Aux savoir-faire des hydrographes du Shom s’ajoutent, dans un autre domaine, les compétences de la petite unité de l’élément géographique air-marine dédiée à l’aéronautique militaire, l’Egam de Villacoublay. Une quinzaine de militaires, spécialistes de l’appui géographique, centralisent, compilent, transforment et adaptent toutes les données utiles, entre autres, aux pilotes de chasse, notamment pour la cartographie des zones d’intérêt : il peut s’agir de la hauteur du relief, de la morphologie du terrain, des données humaines, aéronautiques et de renseignement si besoin.
"Alors que l’EGI diffuse des produits normés à vocation interarmées, nous fabriquons des documents « à la carte » au profit des escadrons et des flottilles," commente le commandant Grégoire, à la tête de cette structure. "Aujourd’hui, les nouvelles technologies ne tendent pas à faire disparaître la carte classique mais nécessitent sa transformation aux formats des systèmes modernes de navigation. Nos opérateurs préparent ainsi des fichiers cartographiques numériques et d’élévation pour permettre par exemple le suivi de terrain sur Rafale, en plus du radar.
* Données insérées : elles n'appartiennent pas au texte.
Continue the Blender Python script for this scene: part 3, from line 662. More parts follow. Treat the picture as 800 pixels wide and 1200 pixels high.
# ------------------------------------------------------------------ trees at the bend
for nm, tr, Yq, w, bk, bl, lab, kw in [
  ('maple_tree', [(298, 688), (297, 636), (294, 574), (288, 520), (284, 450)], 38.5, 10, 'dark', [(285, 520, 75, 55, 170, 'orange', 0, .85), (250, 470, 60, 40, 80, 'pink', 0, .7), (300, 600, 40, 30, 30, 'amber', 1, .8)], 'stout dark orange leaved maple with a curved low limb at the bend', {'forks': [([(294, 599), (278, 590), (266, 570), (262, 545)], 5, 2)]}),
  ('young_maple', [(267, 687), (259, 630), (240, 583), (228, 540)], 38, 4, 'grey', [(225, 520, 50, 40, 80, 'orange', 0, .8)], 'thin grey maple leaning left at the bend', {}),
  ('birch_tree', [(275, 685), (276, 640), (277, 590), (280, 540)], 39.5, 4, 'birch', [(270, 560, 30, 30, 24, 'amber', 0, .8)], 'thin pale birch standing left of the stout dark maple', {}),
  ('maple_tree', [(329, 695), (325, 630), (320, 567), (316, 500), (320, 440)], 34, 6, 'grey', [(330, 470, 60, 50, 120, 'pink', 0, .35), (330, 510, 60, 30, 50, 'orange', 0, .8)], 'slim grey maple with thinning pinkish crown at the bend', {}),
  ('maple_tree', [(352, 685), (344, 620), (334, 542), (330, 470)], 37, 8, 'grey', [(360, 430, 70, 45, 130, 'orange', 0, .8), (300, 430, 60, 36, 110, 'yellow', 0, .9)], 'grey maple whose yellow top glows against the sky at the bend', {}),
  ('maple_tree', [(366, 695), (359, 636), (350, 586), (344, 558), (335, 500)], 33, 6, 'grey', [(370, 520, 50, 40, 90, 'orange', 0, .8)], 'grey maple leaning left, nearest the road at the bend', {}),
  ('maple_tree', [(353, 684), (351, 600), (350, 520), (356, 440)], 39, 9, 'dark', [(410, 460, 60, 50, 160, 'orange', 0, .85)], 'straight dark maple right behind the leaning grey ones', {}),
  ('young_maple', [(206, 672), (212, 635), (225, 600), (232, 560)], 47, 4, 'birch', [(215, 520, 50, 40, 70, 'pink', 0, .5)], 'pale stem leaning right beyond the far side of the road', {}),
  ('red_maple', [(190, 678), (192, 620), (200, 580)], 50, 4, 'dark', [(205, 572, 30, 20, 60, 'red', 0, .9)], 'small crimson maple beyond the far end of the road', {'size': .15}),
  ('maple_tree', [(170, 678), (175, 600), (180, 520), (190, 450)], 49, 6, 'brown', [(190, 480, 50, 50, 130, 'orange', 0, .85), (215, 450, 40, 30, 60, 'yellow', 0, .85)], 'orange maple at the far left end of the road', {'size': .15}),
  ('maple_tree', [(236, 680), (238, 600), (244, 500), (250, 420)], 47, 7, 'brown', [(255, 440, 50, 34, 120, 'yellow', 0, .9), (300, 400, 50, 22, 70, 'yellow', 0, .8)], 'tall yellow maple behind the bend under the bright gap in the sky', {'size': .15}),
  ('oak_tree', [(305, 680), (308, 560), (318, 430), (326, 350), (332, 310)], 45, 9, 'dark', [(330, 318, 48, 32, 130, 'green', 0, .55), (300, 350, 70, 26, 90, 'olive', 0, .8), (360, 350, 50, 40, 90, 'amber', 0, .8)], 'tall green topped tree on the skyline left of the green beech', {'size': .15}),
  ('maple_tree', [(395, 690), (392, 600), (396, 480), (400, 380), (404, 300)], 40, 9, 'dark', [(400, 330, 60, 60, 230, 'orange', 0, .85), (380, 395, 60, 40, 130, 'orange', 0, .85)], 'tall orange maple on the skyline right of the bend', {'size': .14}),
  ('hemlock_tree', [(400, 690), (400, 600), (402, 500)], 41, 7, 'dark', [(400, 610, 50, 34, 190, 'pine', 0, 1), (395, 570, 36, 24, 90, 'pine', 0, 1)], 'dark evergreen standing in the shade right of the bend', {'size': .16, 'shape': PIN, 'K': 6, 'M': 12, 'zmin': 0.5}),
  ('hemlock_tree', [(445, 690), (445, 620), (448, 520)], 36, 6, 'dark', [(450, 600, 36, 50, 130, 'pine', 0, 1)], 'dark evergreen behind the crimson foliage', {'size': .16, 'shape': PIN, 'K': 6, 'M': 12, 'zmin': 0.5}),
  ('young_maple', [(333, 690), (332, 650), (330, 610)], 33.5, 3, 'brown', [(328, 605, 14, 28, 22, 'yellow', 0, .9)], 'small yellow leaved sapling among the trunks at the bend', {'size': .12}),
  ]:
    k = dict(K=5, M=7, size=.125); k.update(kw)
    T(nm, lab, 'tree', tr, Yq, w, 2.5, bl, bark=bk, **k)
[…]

Une fois le plan de vol établi, la totalité de ces données est intégrée au système de navigation de l’appareil ; une source d’information préalble essentielle à l’opération."
Dans le cadre interarmées, le Bureau géographie, hydrographie océanographie, météorologie (BGHOM), basé à Paris, est chargé de diriger la cohérence générale des actions géographiques et de développer les échanges avec les alliés pour couvrir le plus rapidement possible l’ensemble des zones d’intérêt de la Défense.
Son bras armé, l’Établissement géographique interarmées (EGI) produit, valide, gère et diffuse les informations géographiques interarmées, numériques et papier , au profit de tous lesorganismes du ministère.
Des cellules d’appui géographique spécialisées au sein des services de renseignement agissent en complément et à leur profit.